As the number of solvent banks seems to decrease on a daily basis, it is no wonder that Bowdoin students looking for finance jobs are preparing for a very scaled-back recruiting season this year.

Several financial companies have canceled expected on-campus recruiting events, including Morgan Stanley and Deutsche Bank.

"The financial sector is certainly restricted this year, but there is still hiring occurring, if on a more limited basis," said Tim Diehl, director of the Career Planning Center (CPC).

Diehl said that students must put in extra effort during this year's job search.

"I would encourage students to engage early in the process, meet with a career advisor, and develop a strategy for a range of options along a parallel path," he said.

Junior Jessica Song, who is hoping for a summer internship in finance, said that planning ahead is key to finding a finance job.

"Most internship activity happens in the spring, so I am just trying to build networks for now," she said. "When the companies come back to school in the spring they'll know I had been interested."

Diehl also stressed the importance of networking.

"Networking, the alumni network, family and friends, fellow Bowdoin students, are going to be increasingly important this year," he said.

According to Diehl, aside from the financial sector, there has so far been "no appreciable slowdown in employers wanting to hire Bowdoin students."

He said, however, that because many industries do not begin recruiting until later in the year, "it's too early to tell if other sectors have been affected."

At a Cowen and Company-sponsored investment banking workshop on Monday, Cowen recruiter Chip Rae explained to Bowdoin students why the current market is so alarming for students seeking employment in the financial industry.

"Why is this year so much harder?" Rae asked the attendees, contrasting this year's slowdown with the early 2000s, when technology companies led the recession. "Because, basically, the financial institutions themselves are in question."

Senior Jasmine Qu acknowledged the difficulty of getting a job in banking this year, but she pointed out that other financial firms are still hiring.

"It's definitely much harder to get a job this year," she said. "But people are looking at jobs in consulting, investment management, and insurance companies.
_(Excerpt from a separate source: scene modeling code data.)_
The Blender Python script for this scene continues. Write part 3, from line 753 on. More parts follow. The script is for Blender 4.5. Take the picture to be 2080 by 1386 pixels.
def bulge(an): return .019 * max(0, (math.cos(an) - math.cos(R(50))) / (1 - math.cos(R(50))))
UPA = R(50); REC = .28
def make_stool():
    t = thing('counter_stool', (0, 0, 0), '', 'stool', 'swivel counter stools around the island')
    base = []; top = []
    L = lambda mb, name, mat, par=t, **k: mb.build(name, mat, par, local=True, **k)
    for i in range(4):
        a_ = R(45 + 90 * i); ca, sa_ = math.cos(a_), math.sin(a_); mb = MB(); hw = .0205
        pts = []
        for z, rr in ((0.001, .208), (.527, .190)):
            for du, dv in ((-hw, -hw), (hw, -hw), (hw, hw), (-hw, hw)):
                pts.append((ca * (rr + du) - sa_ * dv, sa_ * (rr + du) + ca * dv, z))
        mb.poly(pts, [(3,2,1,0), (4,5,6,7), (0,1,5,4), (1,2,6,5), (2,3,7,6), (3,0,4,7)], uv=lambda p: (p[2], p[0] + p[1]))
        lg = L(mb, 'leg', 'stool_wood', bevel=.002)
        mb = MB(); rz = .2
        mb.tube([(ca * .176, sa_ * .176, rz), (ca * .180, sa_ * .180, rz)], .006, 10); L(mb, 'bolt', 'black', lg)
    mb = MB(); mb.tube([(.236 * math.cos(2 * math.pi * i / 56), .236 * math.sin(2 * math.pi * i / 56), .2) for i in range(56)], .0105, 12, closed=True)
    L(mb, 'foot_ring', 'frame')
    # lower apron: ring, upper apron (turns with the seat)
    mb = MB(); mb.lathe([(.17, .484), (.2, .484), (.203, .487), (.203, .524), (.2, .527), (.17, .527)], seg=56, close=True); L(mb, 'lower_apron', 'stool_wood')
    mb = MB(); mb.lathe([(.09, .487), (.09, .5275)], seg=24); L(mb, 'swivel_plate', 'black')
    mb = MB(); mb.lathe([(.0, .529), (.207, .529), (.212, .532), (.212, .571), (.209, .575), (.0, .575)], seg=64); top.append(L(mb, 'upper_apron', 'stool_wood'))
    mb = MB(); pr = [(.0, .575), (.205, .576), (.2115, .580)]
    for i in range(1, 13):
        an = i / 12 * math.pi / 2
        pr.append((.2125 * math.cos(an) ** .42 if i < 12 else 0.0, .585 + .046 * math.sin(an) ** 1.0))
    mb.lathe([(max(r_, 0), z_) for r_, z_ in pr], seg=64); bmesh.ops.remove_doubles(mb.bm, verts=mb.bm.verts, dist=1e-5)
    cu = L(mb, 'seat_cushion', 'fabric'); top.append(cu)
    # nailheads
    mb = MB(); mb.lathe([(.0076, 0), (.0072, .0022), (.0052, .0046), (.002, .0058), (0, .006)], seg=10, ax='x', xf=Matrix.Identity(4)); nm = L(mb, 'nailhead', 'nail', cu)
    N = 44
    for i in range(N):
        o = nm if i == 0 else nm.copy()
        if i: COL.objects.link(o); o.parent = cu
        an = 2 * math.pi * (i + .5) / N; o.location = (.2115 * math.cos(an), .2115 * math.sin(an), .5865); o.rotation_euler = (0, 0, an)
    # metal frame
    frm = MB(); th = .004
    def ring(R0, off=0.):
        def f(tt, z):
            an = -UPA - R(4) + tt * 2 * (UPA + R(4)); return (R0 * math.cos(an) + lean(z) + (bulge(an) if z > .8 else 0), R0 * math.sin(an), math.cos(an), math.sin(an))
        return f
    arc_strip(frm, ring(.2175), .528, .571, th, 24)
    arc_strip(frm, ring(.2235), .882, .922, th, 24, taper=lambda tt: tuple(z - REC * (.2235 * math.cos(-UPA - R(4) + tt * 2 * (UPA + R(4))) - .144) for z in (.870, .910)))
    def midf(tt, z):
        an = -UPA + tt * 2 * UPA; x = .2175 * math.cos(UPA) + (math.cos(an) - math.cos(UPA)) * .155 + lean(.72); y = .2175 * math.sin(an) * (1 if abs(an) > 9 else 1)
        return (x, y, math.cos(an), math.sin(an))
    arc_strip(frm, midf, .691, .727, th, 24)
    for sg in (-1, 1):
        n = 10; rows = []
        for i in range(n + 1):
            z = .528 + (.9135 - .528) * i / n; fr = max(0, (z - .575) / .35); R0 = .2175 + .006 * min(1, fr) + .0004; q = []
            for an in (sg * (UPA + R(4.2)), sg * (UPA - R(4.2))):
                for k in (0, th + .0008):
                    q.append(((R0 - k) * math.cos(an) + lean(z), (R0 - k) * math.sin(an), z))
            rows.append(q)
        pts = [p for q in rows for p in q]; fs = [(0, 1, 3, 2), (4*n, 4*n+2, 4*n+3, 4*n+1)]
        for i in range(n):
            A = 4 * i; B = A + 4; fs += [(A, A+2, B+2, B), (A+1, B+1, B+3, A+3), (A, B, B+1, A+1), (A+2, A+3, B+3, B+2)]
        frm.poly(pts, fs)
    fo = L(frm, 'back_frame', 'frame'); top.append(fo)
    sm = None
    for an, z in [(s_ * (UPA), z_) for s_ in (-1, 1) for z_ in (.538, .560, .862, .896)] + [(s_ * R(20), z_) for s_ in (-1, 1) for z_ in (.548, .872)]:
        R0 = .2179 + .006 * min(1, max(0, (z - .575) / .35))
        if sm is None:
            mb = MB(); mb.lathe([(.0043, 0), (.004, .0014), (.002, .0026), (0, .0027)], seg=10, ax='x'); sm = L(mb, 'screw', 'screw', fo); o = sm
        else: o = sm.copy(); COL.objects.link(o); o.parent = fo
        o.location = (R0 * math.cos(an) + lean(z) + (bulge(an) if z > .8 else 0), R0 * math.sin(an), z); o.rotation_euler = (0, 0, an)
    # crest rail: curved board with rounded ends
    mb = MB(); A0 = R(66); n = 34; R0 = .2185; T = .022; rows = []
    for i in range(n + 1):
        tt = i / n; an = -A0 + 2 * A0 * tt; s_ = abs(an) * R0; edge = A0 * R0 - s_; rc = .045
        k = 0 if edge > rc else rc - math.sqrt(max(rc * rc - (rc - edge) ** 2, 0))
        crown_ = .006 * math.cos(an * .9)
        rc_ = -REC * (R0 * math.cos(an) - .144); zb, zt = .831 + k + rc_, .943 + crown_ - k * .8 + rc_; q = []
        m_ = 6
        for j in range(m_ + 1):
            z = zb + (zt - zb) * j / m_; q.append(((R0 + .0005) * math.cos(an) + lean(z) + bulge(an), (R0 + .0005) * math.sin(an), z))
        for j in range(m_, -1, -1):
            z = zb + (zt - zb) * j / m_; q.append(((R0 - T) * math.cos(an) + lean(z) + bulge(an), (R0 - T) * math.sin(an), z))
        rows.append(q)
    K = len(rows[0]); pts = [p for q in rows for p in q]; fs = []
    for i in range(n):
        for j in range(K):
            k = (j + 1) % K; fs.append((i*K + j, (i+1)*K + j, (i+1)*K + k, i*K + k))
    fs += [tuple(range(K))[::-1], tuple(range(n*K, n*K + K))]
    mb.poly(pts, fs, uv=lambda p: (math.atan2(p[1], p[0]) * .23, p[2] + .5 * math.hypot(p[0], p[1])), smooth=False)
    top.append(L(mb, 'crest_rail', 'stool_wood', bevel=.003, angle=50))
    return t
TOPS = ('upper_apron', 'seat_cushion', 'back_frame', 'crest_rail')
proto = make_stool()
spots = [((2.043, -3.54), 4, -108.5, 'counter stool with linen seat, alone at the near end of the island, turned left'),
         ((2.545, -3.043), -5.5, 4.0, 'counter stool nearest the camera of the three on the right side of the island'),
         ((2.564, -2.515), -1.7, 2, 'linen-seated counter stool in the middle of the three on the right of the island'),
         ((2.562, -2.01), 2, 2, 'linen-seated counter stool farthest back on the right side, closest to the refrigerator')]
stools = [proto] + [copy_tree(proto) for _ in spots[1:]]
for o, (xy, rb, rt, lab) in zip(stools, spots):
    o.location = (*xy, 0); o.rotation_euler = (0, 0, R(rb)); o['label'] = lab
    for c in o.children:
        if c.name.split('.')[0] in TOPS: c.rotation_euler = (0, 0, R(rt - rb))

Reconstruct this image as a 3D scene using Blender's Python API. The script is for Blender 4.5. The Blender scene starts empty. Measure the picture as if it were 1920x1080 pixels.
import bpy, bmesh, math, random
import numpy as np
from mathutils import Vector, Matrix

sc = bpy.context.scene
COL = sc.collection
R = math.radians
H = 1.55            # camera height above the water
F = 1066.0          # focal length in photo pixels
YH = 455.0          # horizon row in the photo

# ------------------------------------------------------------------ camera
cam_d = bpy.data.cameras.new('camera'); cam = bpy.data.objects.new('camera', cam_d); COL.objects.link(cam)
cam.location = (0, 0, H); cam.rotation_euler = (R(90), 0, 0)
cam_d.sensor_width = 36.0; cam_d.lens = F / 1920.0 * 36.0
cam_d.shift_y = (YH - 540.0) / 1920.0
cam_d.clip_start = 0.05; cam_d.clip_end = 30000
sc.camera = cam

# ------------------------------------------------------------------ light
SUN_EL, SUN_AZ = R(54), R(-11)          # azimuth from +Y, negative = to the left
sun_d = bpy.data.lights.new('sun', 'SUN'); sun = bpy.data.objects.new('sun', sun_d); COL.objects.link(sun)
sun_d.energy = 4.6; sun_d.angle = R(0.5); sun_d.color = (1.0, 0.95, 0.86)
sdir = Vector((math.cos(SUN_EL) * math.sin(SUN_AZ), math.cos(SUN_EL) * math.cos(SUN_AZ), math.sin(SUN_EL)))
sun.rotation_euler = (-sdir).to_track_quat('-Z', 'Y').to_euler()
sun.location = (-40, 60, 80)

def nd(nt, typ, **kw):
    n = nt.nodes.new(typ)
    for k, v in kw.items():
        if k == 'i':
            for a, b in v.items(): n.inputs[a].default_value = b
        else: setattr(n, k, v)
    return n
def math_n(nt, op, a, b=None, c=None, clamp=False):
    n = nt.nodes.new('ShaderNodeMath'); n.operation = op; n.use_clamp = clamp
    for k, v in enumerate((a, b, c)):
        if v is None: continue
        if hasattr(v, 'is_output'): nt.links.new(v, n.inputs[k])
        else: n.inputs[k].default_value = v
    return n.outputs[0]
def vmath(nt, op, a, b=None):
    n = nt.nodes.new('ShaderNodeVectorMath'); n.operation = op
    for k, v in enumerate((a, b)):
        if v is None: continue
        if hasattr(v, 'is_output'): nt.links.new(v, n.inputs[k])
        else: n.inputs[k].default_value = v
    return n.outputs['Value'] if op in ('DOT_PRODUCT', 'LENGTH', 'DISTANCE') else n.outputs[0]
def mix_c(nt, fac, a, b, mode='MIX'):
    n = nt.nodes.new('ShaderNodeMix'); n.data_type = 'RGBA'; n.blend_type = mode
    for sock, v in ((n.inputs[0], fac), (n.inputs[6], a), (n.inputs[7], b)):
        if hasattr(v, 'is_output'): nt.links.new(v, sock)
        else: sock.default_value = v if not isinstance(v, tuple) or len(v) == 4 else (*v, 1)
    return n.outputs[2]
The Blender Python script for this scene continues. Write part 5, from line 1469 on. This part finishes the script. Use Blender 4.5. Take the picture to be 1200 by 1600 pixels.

It just means that we need to work harder."

However, current Bowdoin students are not the only ones affected by the economic slump.

A recent Bowdoin graduate who works at a troubled investment bank told the Orient that he is definitely worried about his job security.

"We've only been there a month and a half, two months including training," said the alumnus, who requested anonymity because of his firm's delicate situation. "We're not necessarily very marketable, we don't really have a ton of experience, and all of Wall Street is pretty tight right now—nobody is really doing too well."

Senior Michael Julian interned at Merrill Lynch the past two summers and was planning on working full time in its private client division after graduation. But after Bank of America acquired Merrill on September 15, Merrill rescinded Julian's informal full-time offer and told him to reapply in the spring.

Julian said that he will work with the CPC and explore his network to find a new job.

"It makes things a little more difficult, puts a little more pressure on me," he added. "That said, it's not impossible. We'll see what happens."